Arbitration Agreements In Employment Contracts: Cross Your T’s And Dot Your I’s In All Languages
LGC Staff
Mon August 13, 2018
3:23 PM UTC
(Revised April 2, 2024)

By Samantha Panosyan

In Juarez v. Wash Depot Holdings, Inc., California’s Second Appellate District Court of Appeal upheld the denial of an employer’s motion to compel arbitration when the arbitration agreement contained in the employee handbook was not the same in the English version as the Spanish version.

Plaintiff Carlos Juarez filed a lawsuit alleging thirteen wage-and-hour claims, including failure to pay all wages, failure to pay minimum wages, failure to pay overtime, and meal- and rest-period violations against his employer, Wash Depot Holdings, Inc., which operates a number of car washes throughout California. Mr. Juarez brought his lawsuit as a representative action under California’s Private Attorneys General Act (“PAGA”), through which he sought penalties for other “aggrieved employees.”

At the time of his hiring, Mr. Juarez signed two separate employee handbook acknowledgements, one indicating that he received an English copy of the handbook and agreed to its terms, and one indicating that he received a Spanish copy of the handbook and agreed to its terms. Presumably, the English and Spanish versions of the handbook were supposed to be identical translations of the other and, in most respects, the handbooks contained the same provisions and information. Both versions of the handbook included an arbitration agreement and both versions included a waiver of the employee’s right to bring a representative PAGA action.

In the English version of the handbook, the PAGA waiver was expressly severable if it was found to be unenforceable.
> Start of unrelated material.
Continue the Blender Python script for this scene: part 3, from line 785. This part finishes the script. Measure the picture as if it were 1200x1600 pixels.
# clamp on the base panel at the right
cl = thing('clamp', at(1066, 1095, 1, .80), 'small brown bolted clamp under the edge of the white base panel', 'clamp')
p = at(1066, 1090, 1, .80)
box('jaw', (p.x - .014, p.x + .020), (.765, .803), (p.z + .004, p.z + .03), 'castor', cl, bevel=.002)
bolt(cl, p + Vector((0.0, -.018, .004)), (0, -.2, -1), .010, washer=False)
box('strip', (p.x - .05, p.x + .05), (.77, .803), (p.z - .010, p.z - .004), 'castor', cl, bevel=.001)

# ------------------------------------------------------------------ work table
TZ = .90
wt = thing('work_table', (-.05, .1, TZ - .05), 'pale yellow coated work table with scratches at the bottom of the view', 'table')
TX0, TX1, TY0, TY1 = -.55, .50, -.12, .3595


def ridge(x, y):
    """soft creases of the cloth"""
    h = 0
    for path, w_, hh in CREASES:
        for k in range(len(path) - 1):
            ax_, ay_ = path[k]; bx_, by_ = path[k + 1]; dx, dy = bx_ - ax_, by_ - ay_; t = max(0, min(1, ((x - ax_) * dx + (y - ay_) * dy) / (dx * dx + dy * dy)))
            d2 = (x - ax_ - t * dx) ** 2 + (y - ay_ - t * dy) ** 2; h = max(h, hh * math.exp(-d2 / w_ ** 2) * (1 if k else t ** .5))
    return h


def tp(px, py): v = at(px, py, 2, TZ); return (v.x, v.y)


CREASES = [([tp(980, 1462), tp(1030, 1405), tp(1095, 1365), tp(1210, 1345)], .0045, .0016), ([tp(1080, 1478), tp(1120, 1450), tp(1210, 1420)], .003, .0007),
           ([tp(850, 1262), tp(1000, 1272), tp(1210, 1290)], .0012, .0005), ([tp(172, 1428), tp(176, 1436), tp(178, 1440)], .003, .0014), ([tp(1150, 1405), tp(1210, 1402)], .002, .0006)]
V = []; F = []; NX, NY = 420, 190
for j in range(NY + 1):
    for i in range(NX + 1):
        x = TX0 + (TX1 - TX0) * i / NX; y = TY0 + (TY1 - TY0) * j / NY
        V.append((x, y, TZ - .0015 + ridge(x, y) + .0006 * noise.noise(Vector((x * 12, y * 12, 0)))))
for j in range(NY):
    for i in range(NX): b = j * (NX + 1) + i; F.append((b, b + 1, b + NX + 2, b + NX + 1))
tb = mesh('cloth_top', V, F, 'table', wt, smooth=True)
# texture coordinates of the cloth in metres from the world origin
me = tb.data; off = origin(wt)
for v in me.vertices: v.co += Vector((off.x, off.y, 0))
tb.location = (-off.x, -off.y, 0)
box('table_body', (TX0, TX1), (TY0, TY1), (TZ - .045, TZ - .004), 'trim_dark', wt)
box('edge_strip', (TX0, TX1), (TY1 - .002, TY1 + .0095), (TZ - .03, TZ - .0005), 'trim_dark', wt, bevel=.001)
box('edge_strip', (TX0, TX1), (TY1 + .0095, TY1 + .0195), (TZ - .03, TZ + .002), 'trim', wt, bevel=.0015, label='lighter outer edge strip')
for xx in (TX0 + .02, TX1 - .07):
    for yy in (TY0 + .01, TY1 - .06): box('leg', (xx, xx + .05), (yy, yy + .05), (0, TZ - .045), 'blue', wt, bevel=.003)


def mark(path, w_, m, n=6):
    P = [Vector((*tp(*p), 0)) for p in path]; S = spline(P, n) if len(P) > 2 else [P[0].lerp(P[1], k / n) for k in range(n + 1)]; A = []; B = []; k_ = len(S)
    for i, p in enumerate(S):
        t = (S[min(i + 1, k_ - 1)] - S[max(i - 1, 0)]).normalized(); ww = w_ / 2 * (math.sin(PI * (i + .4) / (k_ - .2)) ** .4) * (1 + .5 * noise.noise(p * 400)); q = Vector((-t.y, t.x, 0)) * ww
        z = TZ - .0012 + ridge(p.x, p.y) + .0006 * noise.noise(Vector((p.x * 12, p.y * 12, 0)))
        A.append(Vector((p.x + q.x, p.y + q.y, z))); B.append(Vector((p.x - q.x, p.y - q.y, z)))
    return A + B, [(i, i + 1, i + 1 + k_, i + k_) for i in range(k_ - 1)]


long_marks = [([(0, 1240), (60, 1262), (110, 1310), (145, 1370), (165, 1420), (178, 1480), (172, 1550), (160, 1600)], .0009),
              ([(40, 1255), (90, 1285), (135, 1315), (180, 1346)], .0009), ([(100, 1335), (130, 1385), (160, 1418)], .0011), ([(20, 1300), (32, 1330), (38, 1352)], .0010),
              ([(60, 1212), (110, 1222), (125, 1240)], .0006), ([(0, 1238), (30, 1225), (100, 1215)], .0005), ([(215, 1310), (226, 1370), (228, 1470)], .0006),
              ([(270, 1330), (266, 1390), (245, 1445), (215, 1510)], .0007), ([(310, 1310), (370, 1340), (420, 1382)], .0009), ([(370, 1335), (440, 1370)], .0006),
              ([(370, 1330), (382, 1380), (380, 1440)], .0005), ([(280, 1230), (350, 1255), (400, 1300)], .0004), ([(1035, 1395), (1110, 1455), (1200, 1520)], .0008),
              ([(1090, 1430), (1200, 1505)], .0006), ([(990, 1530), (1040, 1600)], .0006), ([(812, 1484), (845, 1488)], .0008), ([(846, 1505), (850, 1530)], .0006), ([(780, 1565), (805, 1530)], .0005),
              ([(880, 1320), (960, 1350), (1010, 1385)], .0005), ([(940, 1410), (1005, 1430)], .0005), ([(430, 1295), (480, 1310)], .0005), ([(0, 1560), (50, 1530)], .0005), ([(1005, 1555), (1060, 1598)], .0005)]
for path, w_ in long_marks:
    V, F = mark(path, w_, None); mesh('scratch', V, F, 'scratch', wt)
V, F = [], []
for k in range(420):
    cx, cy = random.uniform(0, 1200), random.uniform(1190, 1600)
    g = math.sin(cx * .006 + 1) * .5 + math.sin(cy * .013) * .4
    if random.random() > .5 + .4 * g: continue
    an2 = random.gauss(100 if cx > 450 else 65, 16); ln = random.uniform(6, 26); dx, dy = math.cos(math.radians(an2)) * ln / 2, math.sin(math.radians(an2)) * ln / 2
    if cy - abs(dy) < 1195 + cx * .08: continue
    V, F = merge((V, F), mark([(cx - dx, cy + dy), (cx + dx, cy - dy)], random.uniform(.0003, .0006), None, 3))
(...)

In the Spanish version, however, the PAGA waiver was expressly not severable from the remainder of the arbitration agreement. California law, as held in Iskanian v. CLS Transp. Los Angeles, LLC, 59 Cal. 4th 348 (2014), provides that PAGA waivers are unenforceable. As such, this severability difference between the English and Spanish versions turned out to be critical. Under the English version, the unenforceable PAGA waiver could properly be severed and the remainder of the arbitration agreement would remain valid. Under the Spanish version, however, the agreement prohibited severance of the PAGA waiver and, consequently, the PAGA waiver made the entire arbitration agreement unenforceable. The enforceability of the arbitration agreement therefore rested on which version of the handbook governed.

Wash Depot argued that the English version of the handbook controlled because it explicitly stated that if there was any ambiguity between the English and Spanish versions, the English version would govern. The English version included a clause specifically stating, “This Handbook may be translated into languages other than English as a convenience to our employees. Any ambiguity between this Handbook and any translated version will be governed by the English version.” Wash Depot also argued that the longstanding rule codified in Cal. Civil Code § 1643 that ambiguous contracts should be interpreted to make them “lawful, operative, definite, reasonable and capable of being carried into effect” applied and therefore the English version controlled.

The Court of Appeal, however, disagreed with Wash Depot. The Court relied on the longstanding rule that ambiguous agreements are interpreted against the drafter. As a result, the Court upheld the trial court’s ruling that the PAGA waiver could not be severed and that the entire arbitration agreement was wholly unenforceable.

Due to the diverse work force in Southern California, more employers are opting to issue policies, forms, or agreements in multiple languages. Juarez is a reminder that the details of these documents are important. It is highly recommended that any translations of employment documents are performed by a licensed translator and that the translation is reviewed by an employment lawyer. The upfront costs of a hiring a translator and attorney will likely be far less than the costs of any potential litigation.